Opinião

As termelétricas a hidrogênio e a confiabilidade do sistema elétrico 

ONS alerta para fragilidade do sistema e defende mais flexibilização; leilão de reserva de capacidade deve priorizar diversidade energética, escreve Edvaldo Santana

Edvaldo Santana é ex-diretor da Aneel e especialista em regulação do setor elétrico (Foto Vini Goulart)
O ex-diretor da Aneel Edvaldo Santana é especialista em regulação do setor elétrico | Foto Vini Goulart

Os números não mentem. Já não há dúvida quanto à deterioração da confiabilidade do sistema elétrico, tampouco quanto às causas. Basta uma olhada no último Plano de Operação Elétrica de Médio Prazo, conhecido como PAR/PEL 2025-2028, para verificar as constatações do Operador Nacional do Sistema Elétrico (ONS).

Métricas como a observabilidade, controlabilidade e suportabilidade “estão aquém do necessário”, o que é destacado pelo operador do sistema logo na primeira página do documento.

O setor elétrico, desde 2015, tem passado por uma transformação bastante positiva, que é a inserção da geração distribuída (GD), que descentralizou de forma excepcional a oferta de eletricidade, com a louvável autonomia de o consumidor produzir a energia que utiliza.

Em 2024, para uma capacidade instalada de geração de 230.000 megawatts (MW), a carga líquida atendida pelo Sistema Interligado Nacional (SIN), às 13h do dia 11 de agosto (um domingo), era de apenas 41.412 MW, quando a carga bruta, no mesmo horário, era cerca de 64.000 MW. A rampa do fim da tarde, no mesmo dia, foi de quase 45.000 MW, em três horas, quase 60% supridos pelas hidrelétricas.

A oferta ficou excessivamente inflexível. E, por enquanto, as hidrelétricas, têm dado conta do recado.

Por isso, a flexibilidade, e não a energia, passou a ser o fator escasso, e essencial, razão pela qual está previsto ainda para este um novo leilão de reserva de capacidade (LRCAP). Em tal leilão, pelo que se verifica nos documentos já publicados, a flexibilidade é o principal atributo exigido.

Tecnicamente, o armazenamento em baterias, resposta da demanda, hidrelétricas e termelétricas (UTE) a gás natural e a óleo, nesta ordem, são as fontes que promovem mais flexibilidade. No Brasil, devido à oferta imediata e ao maior conhecimento da tecnologia, essa ordem é invertida, o que faz algum sentido.

É importante verificar que uma UTE que usa hidrogênio tem características semelhantes às de uma UTE a gás, com vantagem da não emissão de gases de efeito estufa.

Porém, se todas as fontes podem atender às exigências do ONS, que, em síntese, consiste em adicionar flexibilidade ao sistema, a competição deveria ser pelo preço, prazo e duração da resposta.
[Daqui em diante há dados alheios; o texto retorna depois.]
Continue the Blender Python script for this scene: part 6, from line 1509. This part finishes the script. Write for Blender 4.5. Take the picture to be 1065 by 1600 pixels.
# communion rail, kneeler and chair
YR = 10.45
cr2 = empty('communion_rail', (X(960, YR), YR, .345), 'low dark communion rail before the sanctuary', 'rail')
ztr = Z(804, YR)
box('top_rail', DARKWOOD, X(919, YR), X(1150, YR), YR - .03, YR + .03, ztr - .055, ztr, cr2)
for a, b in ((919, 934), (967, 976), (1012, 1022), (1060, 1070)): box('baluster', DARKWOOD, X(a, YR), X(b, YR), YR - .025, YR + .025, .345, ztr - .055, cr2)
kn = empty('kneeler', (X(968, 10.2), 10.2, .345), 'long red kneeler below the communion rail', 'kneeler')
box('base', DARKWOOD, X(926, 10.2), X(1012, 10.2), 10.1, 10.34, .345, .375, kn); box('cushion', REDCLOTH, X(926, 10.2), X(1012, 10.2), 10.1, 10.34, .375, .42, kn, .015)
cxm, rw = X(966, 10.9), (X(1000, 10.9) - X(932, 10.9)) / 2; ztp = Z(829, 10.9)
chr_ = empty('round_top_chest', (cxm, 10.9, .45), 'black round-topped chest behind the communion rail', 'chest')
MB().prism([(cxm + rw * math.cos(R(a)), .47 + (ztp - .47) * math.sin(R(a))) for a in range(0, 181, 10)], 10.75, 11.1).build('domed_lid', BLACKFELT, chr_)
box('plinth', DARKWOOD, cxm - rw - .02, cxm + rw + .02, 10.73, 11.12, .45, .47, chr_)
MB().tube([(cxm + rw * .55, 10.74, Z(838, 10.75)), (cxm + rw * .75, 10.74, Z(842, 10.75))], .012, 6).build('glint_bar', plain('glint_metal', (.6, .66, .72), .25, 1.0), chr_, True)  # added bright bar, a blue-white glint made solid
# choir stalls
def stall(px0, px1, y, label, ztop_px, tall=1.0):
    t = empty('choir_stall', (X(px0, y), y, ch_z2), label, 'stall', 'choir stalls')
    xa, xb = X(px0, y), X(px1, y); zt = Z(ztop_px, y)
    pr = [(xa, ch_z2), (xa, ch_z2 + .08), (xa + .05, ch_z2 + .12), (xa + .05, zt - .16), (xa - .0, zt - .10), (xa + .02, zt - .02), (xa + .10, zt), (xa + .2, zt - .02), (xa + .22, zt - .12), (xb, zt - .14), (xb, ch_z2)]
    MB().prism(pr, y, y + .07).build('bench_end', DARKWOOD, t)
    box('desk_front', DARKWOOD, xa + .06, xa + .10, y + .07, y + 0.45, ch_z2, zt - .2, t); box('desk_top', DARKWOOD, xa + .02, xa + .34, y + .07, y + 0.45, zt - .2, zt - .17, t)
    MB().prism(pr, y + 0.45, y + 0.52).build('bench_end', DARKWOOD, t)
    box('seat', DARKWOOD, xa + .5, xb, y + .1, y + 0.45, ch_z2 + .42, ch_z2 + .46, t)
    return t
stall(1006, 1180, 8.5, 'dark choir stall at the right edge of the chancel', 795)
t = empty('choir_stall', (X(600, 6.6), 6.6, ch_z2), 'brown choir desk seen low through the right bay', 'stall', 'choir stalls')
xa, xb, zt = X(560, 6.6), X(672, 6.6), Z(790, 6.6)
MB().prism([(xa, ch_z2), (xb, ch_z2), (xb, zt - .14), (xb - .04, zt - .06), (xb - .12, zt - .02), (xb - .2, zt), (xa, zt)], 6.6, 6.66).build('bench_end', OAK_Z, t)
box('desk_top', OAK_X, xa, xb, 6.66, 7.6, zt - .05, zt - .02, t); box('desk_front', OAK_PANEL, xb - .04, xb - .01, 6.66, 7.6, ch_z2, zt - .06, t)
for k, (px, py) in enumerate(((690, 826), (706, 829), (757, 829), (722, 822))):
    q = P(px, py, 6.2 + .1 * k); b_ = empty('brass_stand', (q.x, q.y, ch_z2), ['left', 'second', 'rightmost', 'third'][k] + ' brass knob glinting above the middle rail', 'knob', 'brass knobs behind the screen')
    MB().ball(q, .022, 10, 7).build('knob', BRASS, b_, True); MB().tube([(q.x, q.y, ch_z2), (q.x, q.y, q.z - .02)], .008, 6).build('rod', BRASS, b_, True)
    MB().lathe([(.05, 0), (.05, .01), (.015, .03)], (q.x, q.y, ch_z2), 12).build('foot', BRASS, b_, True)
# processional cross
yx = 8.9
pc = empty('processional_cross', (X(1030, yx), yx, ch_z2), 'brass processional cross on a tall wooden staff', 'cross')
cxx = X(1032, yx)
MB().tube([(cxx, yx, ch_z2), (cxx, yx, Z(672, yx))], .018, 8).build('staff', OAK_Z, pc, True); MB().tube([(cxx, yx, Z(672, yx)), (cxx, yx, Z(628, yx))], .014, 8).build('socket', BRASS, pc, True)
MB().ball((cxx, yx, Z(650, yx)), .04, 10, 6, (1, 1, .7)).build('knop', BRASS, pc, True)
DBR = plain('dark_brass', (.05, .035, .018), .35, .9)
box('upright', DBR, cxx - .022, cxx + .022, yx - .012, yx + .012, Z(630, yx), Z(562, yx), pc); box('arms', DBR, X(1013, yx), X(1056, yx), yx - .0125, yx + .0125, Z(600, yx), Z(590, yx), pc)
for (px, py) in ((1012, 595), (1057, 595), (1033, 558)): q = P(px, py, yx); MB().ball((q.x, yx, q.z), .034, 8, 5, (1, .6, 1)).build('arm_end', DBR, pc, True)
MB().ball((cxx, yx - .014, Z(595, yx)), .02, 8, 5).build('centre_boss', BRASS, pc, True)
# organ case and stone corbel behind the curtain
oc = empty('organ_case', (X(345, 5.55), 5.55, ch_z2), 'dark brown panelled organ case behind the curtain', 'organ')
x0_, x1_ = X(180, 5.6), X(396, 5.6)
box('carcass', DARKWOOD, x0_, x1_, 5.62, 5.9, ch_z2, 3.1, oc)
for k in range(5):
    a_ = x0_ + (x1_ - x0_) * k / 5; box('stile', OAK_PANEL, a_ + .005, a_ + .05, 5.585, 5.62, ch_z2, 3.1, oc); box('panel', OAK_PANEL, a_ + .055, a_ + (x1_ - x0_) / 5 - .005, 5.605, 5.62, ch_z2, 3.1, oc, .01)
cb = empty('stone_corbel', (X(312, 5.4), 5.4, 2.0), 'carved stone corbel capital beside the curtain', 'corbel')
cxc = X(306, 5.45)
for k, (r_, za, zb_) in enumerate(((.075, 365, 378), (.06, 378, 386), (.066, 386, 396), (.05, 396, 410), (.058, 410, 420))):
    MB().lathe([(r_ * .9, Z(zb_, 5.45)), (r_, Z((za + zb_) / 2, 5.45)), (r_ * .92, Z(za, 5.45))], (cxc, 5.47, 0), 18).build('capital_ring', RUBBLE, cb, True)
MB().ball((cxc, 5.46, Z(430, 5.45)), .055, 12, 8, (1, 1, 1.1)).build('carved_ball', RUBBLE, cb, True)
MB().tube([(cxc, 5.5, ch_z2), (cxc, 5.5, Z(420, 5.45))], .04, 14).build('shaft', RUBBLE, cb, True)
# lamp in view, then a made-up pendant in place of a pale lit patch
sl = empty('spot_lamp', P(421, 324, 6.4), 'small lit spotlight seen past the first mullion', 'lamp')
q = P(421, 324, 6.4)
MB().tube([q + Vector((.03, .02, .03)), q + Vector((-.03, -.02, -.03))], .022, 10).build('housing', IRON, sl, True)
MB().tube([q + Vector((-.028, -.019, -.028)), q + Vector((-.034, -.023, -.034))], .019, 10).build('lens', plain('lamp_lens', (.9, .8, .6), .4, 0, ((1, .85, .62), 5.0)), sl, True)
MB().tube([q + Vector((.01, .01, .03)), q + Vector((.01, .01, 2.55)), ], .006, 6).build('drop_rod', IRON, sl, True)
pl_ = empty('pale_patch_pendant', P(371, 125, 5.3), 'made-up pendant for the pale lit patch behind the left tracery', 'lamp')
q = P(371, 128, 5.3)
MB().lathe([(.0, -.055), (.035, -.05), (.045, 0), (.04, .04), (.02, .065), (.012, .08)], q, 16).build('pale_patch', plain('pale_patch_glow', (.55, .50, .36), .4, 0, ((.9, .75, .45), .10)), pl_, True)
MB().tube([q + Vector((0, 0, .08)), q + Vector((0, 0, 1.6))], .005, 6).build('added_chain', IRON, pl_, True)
Com um detalhe: para não privilegiar uma ou outra fonte, o custo dos subsídios devem ser explícitos e fazer parte do preço.

Dizendo de outra forma, se o hidrogênio pode ser um combustível apto a participar do certame e as baterias se acham competitivas, o único subsídio permitido seria o da fonte de geração utilizada para a eletrólise, no primeiro caso, ou o armazenamento da eletricidade, no segundo, mesmo se esse subsídio já é garantido por lei.

O que não parece razoável é criar barreira burocráticas à participação de uma ou outra fonte, sobretudo das limpas e renováveis, embora seja evidente a maior atratividade das UTEs convencionais e das UHEs.

Alguns exemplos: já há casos de microssistemas (microgrides) formados por solar, UTEs e baterias, que operam isolados da rede. Também já existe pelo menos uma distribuidora que, para manter maior confiabilidade, instalou baterias em alguns pontos da rede.

Não há ainda conhecimento de uma aplicação real no Brasil, por isso é surpreendente. Mas já existe pelo menos um caso bem avançado do uso do hidrogênio como combustível para acionar uma UTE a ciclo combinado associado a produção de metanol a partir de CO2, capturado da queima de biomassa. Isso asseguraria a flexibilidade exigida pelo ONS, com a interessante associação de dois produtos finais.

Se tudo isso é possível, e os empreendimentos que não emitem gases de efeito estufa, como dito alhures, podem competir pelo preço, prazo e duração da resposta, parece não fazer sentido as barreiras à participação do leilão. Se esses ativos serão vencedores, não será tarefa fácil, mas pelo menos aumentarão a competição, com boa perspectiva de redução do preço — que será muito elevado.

Este artigo expressa exclusivamente a posição do autor e não necessariamente da instituição para a qual trabalha ou está vinculado.


Edvaldo Santana é doutor em engenharia de produção, ex-diretor da Aneel e especialista em regulação do setor elétrico.